→ **INSTRUCTIONS TO FOLLOW**: Only the lines from the start of the entries through the line with "sc.camera = cam" are wanted; please output them exactly.
-- Start of RECORDED DATA --
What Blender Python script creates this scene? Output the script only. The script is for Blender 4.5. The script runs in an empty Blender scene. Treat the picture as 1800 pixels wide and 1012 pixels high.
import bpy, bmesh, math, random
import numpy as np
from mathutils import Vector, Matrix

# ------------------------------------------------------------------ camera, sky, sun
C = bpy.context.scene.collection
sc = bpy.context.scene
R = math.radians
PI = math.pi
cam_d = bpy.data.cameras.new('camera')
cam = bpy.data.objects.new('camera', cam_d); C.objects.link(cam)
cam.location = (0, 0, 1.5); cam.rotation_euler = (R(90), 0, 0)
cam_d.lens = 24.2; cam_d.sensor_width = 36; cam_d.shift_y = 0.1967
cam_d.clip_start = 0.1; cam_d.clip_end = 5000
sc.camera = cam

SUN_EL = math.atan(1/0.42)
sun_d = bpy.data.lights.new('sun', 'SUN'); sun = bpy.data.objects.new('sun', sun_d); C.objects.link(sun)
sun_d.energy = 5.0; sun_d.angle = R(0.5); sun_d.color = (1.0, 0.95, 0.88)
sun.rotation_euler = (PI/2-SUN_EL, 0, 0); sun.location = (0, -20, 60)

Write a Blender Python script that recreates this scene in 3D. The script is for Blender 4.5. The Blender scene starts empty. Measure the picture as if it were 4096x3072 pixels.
-- End of RECORDED DATA --
→ **FULL SOLUTION**:
What Blender Python script creates this scene? Output the script only. The script is for Blender 4.5. The script runs in an empty Blender scene. Treat the picture as 1800 pixels wide and 1012 pixels high.
import bpy, bmesh, math, random
import numpy as np
from mathutils import Vector, Matrix

# ------------------------------------------------------------------ camera, sky, sun
C = bpy.context.scene.collection
sc = bpy.context.scene
R = math.radians
PI = math.pi
cam_d = bpy.data.cameras.new('camera')
cam = bpy.data.objects.new('camera', cam_d); C.objects.link(cam)
cam.location = (0, 0, 1.5); cam.rotation_euler = (R(90), 0, 0)
cam_d.lens = 24.2; cam_d.sensor_width = 36; cam_d.shift_y = 0.1967
cam_d.clip_start = 0.1; cam_d.clip_end = 5000
sc.camera = cam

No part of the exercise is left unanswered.